--- MATERIAL PROVIDED ---

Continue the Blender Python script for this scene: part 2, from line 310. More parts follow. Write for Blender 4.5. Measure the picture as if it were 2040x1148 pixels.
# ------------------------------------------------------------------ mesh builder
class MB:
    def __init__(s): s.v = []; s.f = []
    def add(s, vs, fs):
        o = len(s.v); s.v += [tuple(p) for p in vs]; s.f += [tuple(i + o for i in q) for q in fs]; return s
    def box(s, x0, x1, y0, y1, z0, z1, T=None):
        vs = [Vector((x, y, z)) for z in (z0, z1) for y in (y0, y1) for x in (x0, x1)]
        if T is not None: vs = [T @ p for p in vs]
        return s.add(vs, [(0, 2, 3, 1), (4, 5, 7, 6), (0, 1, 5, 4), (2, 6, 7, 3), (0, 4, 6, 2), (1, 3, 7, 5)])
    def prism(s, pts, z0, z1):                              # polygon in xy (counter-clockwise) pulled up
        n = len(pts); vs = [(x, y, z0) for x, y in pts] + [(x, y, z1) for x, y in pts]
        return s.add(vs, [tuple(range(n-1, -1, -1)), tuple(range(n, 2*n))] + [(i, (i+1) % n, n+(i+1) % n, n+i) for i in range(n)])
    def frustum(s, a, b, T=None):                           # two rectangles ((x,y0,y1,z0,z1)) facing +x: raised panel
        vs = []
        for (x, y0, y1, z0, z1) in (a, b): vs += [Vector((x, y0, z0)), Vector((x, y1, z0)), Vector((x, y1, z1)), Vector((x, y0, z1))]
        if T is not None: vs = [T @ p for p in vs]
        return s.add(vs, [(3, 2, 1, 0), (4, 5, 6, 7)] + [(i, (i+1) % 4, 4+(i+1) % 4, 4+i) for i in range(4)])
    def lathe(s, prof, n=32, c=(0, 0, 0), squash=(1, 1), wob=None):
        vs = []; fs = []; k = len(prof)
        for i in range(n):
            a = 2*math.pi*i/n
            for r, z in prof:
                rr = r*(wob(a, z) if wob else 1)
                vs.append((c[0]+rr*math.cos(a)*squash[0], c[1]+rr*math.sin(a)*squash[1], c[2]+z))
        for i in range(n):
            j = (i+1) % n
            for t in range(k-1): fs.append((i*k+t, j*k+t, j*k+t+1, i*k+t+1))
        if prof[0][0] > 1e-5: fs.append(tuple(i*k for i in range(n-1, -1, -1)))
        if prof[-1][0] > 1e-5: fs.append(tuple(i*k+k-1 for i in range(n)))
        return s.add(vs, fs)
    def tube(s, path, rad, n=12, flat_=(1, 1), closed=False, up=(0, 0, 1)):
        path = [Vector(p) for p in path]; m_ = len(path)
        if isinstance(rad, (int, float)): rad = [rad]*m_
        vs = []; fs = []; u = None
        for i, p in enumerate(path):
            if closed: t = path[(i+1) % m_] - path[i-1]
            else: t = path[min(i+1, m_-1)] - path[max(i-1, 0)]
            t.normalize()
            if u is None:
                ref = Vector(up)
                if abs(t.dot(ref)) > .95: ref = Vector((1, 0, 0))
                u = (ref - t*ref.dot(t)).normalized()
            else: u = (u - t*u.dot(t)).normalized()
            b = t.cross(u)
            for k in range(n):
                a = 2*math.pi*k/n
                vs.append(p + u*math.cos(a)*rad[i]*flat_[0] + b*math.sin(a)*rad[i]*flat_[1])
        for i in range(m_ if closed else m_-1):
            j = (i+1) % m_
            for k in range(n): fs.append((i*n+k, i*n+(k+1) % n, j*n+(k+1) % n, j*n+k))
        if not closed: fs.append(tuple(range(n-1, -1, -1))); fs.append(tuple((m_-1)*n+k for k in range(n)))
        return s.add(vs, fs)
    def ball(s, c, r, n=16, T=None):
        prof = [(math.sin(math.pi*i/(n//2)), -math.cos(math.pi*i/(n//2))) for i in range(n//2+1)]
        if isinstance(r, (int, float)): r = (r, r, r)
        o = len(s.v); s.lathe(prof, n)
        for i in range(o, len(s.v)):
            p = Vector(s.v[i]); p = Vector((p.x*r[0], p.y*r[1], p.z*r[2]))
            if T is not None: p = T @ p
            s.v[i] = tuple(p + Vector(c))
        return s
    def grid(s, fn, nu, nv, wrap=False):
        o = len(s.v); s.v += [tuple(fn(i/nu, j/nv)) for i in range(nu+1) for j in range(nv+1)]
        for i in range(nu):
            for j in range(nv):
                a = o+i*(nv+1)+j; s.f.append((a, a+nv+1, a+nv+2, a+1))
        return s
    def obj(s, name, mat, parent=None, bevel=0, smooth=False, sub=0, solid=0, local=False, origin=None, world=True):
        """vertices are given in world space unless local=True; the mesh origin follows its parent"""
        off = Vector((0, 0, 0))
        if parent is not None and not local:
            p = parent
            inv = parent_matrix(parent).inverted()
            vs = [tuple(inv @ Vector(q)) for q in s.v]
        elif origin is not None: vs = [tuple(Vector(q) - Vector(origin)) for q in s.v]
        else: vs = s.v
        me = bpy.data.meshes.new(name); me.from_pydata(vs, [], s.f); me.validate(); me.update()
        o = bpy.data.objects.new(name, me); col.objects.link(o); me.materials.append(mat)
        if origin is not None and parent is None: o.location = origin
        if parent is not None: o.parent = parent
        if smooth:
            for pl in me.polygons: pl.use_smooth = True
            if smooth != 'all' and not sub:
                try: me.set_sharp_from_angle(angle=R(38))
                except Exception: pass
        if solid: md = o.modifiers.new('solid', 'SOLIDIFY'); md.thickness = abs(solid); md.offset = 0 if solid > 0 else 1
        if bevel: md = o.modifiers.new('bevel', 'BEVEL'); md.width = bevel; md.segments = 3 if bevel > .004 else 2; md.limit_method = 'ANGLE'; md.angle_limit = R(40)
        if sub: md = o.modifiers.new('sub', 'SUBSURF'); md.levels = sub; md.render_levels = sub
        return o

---

> EXERCISE OBJECTIVE:
Using the listing above, reproduce each line without omission.

> SOLUTION FOR THIS TASK:
Continue the Blender Python script for this scene: part 2, from line 310. More parts follow. Write for Blender 4.5. Measure the picture as if it were 2040x1148 pixels.
# ------------------------------------------------------------------ mesh builder
class MB:
    def __init__(s): s.v = []; s.f = []
    def add(s, vs, fs):
        o = len(s.v); s.v += [tuple(p) for p in vs]; s.f += [tuple(i + o for i in q) for q in fs]; return s
    def box(s, x0, x1, y0, y1, z0, z1, T=None):
        vs = [Vector((x, y, z)) for z in (z0, z1) for y in (y0, y1) for x in (x0, x1)]
        if T is not None: vs = [T @ p for p in vs]
        return s.add(vs, [(0, 2, 3, 1), (4, 5, 7, 6), (0, 1, 5, 4), (2, 6, 7, 3), (0, 4, 6, 2), (1, 3, 7, 5)])
    def prism(s, pts, z0, z1):                              # polygon in xy (counter-clockwise) pulled up
        n = len(pts); vs = [(x, y, z0) for x, y in pts] + [(x, y, z1) for x, y in pts]
        return s.add(vs, [tuple(range(n-1, -1, -1)), tuple(range(n, 2*n))] + [(i, (i+1) % n, n+(i+1) % n, n+i) for i in range(n)])
    def frustum(s, a, b, T=None):                           # two rectangles ((x,y0,y1,z0,z1)) facing +x: raised panel
        vs = []
        for (x, y0, y1, z0, z1) in (a, b): vs += [Vector((x, y0, z0)), Vector((x, y1, z0)), Vector((x, y1, z1)), Vector((x, y0, z1))]
        if T is not None: vs = [T @ p for p in vs]
        return s.add(vs, [(3, 2, 1, 0), (4, 5, 6, 7)] + [(i, (i+1) % 4, 4+(i+1) % 4, 4+i) for i in range(4)])
    def lathe(s, prof, n=32, c=(0, 0, 0), squash=(1, 1), wob=None):
        vs = []; fs = []; k = len(prof)
        for i in range(n):
            a = 2*math.pi*i/n
            for r, z in prof:
                rr = r*(wob(a, z) if wob else 1)
                vs.append((c[0]+rr*math.cos(a)*squash[0], c[1]+rr*math.sin(a)*squash[1], c[2]+z))
        for i in range(n):
            j = (i+1) % n
            for t in range(k-1): fs.append((i*k+t, j*k+t, j*k+t+1, i*k+t+1))
        if prof[0][0] > 1e-5: fs.append(tuple(i*k for i in range(n-1, -1, -1)))
        if prof[-1][0] > 1e-5: fs.append(tuple(i*k+k-1 for i in range(n)))
        return s.add(vs, fs)
    def tube(s, path, rad, n=12, flat_=(1, 1), closed=False, up=(0, 0, 1)):
        path = [Vector(p) for p in path]; m_ = len(path)
        if isinstance(rad, (int, float)): rad = [rad]*m_
        vs = []; fs = []; u = None
        for i, p in enumerate(path):
            if closed: t = path[(i+1) % m_] - path[i-1]
            else: t = path[min(i+1, m_-1)] - path[max(i-1, 0)]
            t.normalize()
            if u is None:
                ref = Vector(up)
                if abs(t.dot(ref)) > .95: ref = Vector((1, 0, 0))
                u = (ref - t*ref.dot(t)).normalized()
            else: u = (u - t*u.dot(t)).normalized()
            b = t.cross(u)
            for k in range(n):
                a = 2*math.pi*k/n
                vs.append(p + u*math.cos(a)*rad[i]*flat_[0] + b*math.sin(a)*rad[i]*flat_[1])
        for i in range(m_ if closed else m_-1):
            j = (i+1) % m_
            for k in range(n): fs.append((i*n+k, i*n+(k+1) % n, j*n+(k+1) % n, j*n+k))
        if not closed: fs.append(tuple(range(n-1, -1, -1))); fs.append(tuple((m_-1)*n+k for k in range(n)))
        return s.add(vs, fs)
    def ball(s, c, r, n=16, T=None):
        prof = [(math.sin(math.pi*i/(n//2)), -math.cos(math.pi*i/(n//2))) for i in range(n//2+1)]
        if isinstance(r, (int, float)): r = (r, r, r)
        o = len(s.v); s.lathe(prof, n)
        for i in range(o, len(s.v)):
            p = Vector(s.v[i]); p = Vector((p.x*r[0], p.y*r[1], p.z*r[2]))
            if T is not None: p = T @ p
            s.v[i] = tuple(p + Vector(c))
        return s
    def grid(s, fn, nu, nv, wrap=False):
        o = len(s.v); s.v += [tuple(fn(i/nu, j/nv)) for i in range(nu+1) for j in range(nv+1)]
        for i in range(nu):
            for j in range(nv):
                a = o+i*(nv+1)+j; s.f.append((a, a+nv+1, a+nv+2, a+1))
        return s
    def obj(s, name, mat, parent=None, bevel=0, smooth=False, sub=0, solid=0, local=False, origin=None, world=True):
        """vertices are given in world space unless local=True; the mesh origin follows its parent"""
        off = Vector((0, 0, 0))
        if parent is not None and not local:
            p = parent
            inv = parent_matrix(parent).inverted()
            vs = [tuple(inv @ Vector(q)) for q in s.v]
        elif origin is not None: vs = [tuple(Vector(q) - Vector(origin)) for q in s.v]
        else: vs = s.v
        me = bpy.data.meshes.new(name); me.from_pydata(vs, [], s.f); me.validate(); me.update()
        o = bpy.data.objects.new(name, me); col.objects.link(o); me.materials.append(mat)
        if origin is not None and parent is None: o.location = origin
        if parent is not None: o.parent = parent
        if smooth:
            for pl in me.polygons: pl.use_smooth = True
            if smooth != 'all' and not sub:
                try: me.set_sharp_from_angle(angle=R(38))
                except Exception: pass
        if solid: md = o.modifiers.new('solid', 'SOLIDIFY'); md.thickness = abs(solid); md.offset = 0 if solid > 0 else 1
        if bevel: md = o.modifiers.new('bevel', 'BEVEL'); md.width = bevel; md.segments = 3 if bevel > .004 else 2; md.limit_method = 'ANGLE'; md.angle_limit = R(40)
        if sub: md = o.modifiers.new('sub', 'SUBSURF'); md.levels = sub; md.render_levels = sub
        return o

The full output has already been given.